▶ **What you are asked to do**:
Transcribe the listing below word for word.

****

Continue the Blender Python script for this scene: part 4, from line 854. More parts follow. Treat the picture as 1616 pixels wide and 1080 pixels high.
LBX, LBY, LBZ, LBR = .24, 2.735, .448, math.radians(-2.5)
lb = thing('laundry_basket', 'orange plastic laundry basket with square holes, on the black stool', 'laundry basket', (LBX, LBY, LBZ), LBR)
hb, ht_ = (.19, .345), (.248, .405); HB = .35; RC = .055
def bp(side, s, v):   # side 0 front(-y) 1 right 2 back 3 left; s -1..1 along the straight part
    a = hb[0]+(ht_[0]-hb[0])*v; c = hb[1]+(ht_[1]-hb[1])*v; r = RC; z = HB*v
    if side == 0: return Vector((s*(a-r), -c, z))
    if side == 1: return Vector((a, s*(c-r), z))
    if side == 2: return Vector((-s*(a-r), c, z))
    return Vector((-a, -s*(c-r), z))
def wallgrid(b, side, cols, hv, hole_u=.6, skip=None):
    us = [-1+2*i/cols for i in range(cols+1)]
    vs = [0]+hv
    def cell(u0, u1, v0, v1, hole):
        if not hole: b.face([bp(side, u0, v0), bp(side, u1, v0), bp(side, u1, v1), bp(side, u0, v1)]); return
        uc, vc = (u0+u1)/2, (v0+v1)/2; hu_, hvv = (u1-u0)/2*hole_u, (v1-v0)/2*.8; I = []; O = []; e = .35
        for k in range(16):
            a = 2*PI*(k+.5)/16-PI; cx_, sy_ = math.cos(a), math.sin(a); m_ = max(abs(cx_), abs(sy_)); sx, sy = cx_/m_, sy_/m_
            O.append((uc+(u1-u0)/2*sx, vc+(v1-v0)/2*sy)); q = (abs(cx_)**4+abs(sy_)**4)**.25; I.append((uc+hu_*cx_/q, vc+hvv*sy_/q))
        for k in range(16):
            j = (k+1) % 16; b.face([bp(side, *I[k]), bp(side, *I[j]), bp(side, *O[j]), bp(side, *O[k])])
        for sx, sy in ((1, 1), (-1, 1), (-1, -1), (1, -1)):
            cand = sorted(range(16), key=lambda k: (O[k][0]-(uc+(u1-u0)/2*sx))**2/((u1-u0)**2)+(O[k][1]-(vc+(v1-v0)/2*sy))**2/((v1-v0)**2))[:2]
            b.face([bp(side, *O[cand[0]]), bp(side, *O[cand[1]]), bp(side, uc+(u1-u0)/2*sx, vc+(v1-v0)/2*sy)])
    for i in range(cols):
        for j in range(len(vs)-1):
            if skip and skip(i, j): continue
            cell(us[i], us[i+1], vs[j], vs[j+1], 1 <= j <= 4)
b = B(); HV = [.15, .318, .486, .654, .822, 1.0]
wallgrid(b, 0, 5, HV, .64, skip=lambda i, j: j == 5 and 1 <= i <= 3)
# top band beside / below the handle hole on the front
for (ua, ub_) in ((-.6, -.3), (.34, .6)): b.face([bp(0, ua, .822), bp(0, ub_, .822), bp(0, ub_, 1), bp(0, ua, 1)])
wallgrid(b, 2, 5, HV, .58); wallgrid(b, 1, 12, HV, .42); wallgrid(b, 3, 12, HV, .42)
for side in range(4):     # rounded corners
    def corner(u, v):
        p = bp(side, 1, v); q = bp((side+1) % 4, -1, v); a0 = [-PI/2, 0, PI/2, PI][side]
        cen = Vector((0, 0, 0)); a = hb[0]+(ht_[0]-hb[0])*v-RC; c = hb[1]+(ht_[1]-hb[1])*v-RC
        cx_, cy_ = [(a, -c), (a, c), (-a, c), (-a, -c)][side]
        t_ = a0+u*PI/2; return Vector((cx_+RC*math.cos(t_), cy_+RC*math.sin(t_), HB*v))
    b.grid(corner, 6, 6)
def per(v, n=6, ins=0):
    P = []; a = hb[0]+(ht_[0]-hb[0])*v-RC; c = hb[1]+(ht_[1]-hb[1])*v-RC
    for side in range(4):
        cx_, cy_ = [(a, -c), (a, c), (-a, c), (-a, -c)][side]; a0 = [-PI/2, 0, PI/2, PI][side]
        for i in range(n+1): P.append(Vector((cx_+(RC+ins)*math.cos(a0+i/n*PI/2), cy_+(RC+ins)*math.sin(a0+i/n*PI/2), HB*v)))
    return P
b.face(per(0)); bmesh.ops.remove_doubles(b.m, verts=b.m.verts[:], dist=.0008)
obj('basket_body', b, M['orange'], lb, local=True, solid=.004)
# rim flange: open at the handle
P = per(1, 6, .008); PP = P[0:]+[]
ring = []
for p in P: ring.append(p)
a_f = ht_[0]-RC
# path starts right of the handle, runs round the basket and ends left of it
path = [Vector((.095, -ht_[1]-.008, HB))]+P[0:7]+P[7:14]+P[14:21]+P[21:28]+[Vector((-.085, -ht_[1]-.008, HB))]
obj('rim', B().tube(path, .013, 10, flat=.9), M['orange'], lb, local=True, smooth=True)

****

▶ **Answer to this task**:
Continue the Blender Python script for this scene: part 4, from line 854. More parts follow. Treat the picture as 1616 pixels wide and 1080 pixels high.
LBX, LBY, LBZ, LBR = .24, 2.735, .448, math.radians(-2.5)
lb = thing('laundry_basket', 'orange plastic laundry basket with square holes, on the black stool', 'laundry basket', (LBX, LBY, LBZ), LBR)
hb, ht_ = (.19, .345), (.248, .405); HB = .35; RC = .055
def bp(side, s, v):   # side 0 front(-y) 1 right 2 back 3 left; s -1..1 along the straight part
    a = hb[0]+(ht_[0]-hb[0])*v; c = hb[1]+(ht_[1]-hb[1])*v; r = RC; z = HB*v
    if side == 0: return Vector((s*(a-r), -c, z))
    if side == 1: return Vector((a, s*(c-r), z))
    if side == 2: return Vector((-s*(a-r), c, z))
    return Vector((-a, -s*(c-r), z))
def wallgrid(b, side, cols, hv, hole_u=.6, skip=None):
    us = [-1+2*i/cols for i in range(cols+1)]
    vs = [0]+hv
    def cell(u0, u1, v0, v1, hole):
        if not hole: b.face([bp(side, u0, v0), bp(side, u1, v0), bp(side, u1, v1), bp(side, u0, v1)]); return
        uc, vc = (u0+u1)/2, (v0+v1)/2; hu_, hvv = (u1-u0)/2*hole_u, (v1-v0)/2*.8; I = []; O = []; e = .35
        for k in range(16):
            a = 2*PI*(k+.5)/16-PI; cx_, sy_ = math.cos(a), math.sin(a); m_ = max(abs(cx_), abs(sy_)); sx, sy = cx_/m_, sy_/m_
            O.append((uc+(u1-u0)/2*sx, vc+(v1-v0)/2*sy)); q = (abs(cx_)**4+abs(sy_)**4)**.25; I.append((uc+hu_*cx_/q, vc+hvv*sy_/q))
        for k in range(16):
            j = (k+1) % 16; b.face([bp(side, *I[k]), bp(side, *I[j]), bp(side, *O[j]), bp(side, *O[k])])
        for sx, sy in ((1, 1), (-1, 1), (-1, -1), (1, -1)):
            cand = sorted(range(16), key=lambda k: (O[k][0]-(uc+(u1-u0)/2*sx))**2/((u1-u0)**2)+(O[k][1]-(vc+(v1-v0)/2*sy))**2/((v1-v0)**2))[:2]
            b.face([bp(side, *O[cand[0]]), bp(side, *O[cand[1]]), bp(side, uc+(u1-u0)/2*sx, vc+(v1-v0)/2*sy)])
    for i in range(cols):
        for j in range(len(vs)-1):
            if skip and skip(i, j): continue
            cell(us[i], us[i+1], vs[j], vs[j+1], 1 <= j <= 4)
b = B(); HV = [.15, .318, .486, .654, .822, 1.0]
wallgrid(b, 0, 5, HV, .64, skip=lambda i, j: j == 5 and 1 <= i <= 3)
# top band beside / below the handle hole on the front
for (ua, ub_) in ((-.6, -.3), (.34, .6)): b.face([bp(0, ua, .822), bp(0, ub_, .822), bp(0, ub_, 1), bp(0, ua, 1)])
wallgrid(b, 2, 5, HV, .58); wallgrid(b, 1, 12, HV, .42); wallgrid(b, 3, 12, HV, .42)
for side in range(4):     # rounded corners
    def corner(u, v):
        p = bp(side, 1, v); q = bp((side+1) % 4, -1, v); a0 = [-PI/2, 0, PI/2, PI][side]
        cen = Vector((0, 0, 0)); a = hb[0]+(ht_[0]-hb[0])*v-RC; c = hb[1]+(ht_[1]-hb[1])*v-RC
        cx_, cy_ = [(a, -c), (a, c), (-a, c), (-a, -c)][side]
        t_ = a0+u*PI/2; return Vector((cx_+RC*math.cos(t_), cy_+RC*math.sin(t_), HB*v))
    b.grid(corner, 6, 6)
def per(v, n=6, ins=0):
    P = []; a = hb[0]+(ht_[0]-hb[0])*v-RC; c = hb[1]+(ht_[1]-hb[1])*v-RC
    for side in range(4):
        cx_, cy_ = [(a, -c), (a, c), (-a, c), (-a, -c)][side]; a0 = [-PI/2, 0, PI/2, PI][side]
        for i in range(n+1): P.append(Vector((cx_+(RC+ins)*math.cos(a0+i/n*PI/2), cy_+(RC+ins)*math.sin(a0+i/n*PI/2), HB*v)))
    return P
b.face(per(0)); bmesh.ops.remove_doubles(b.m, verts=b.m.verts[:], dist=.0008)
obj('basket_body', b, M['orange'], lb, local=True, solid=.004)
# rim flange: open at the handle
P = per(1, 6, .008); PP = P[0:]+[]
ring = []
for p in P: ring.append(p)
a_f = ht_[0]-RC
# path starts right of the handle, runs round the basket and ends left of it
path = [Vector((.095, -ht_[1]-.008, HB))]+P[0:7]+P[7:14]+P[14:21]+P[21:28]+[Vector((-.085, -ht_[1]-.008, HB))]
obj('rim', B().tube(path, .013, 10, flat=.9), M['orange'], lb, local=True, smooth=True)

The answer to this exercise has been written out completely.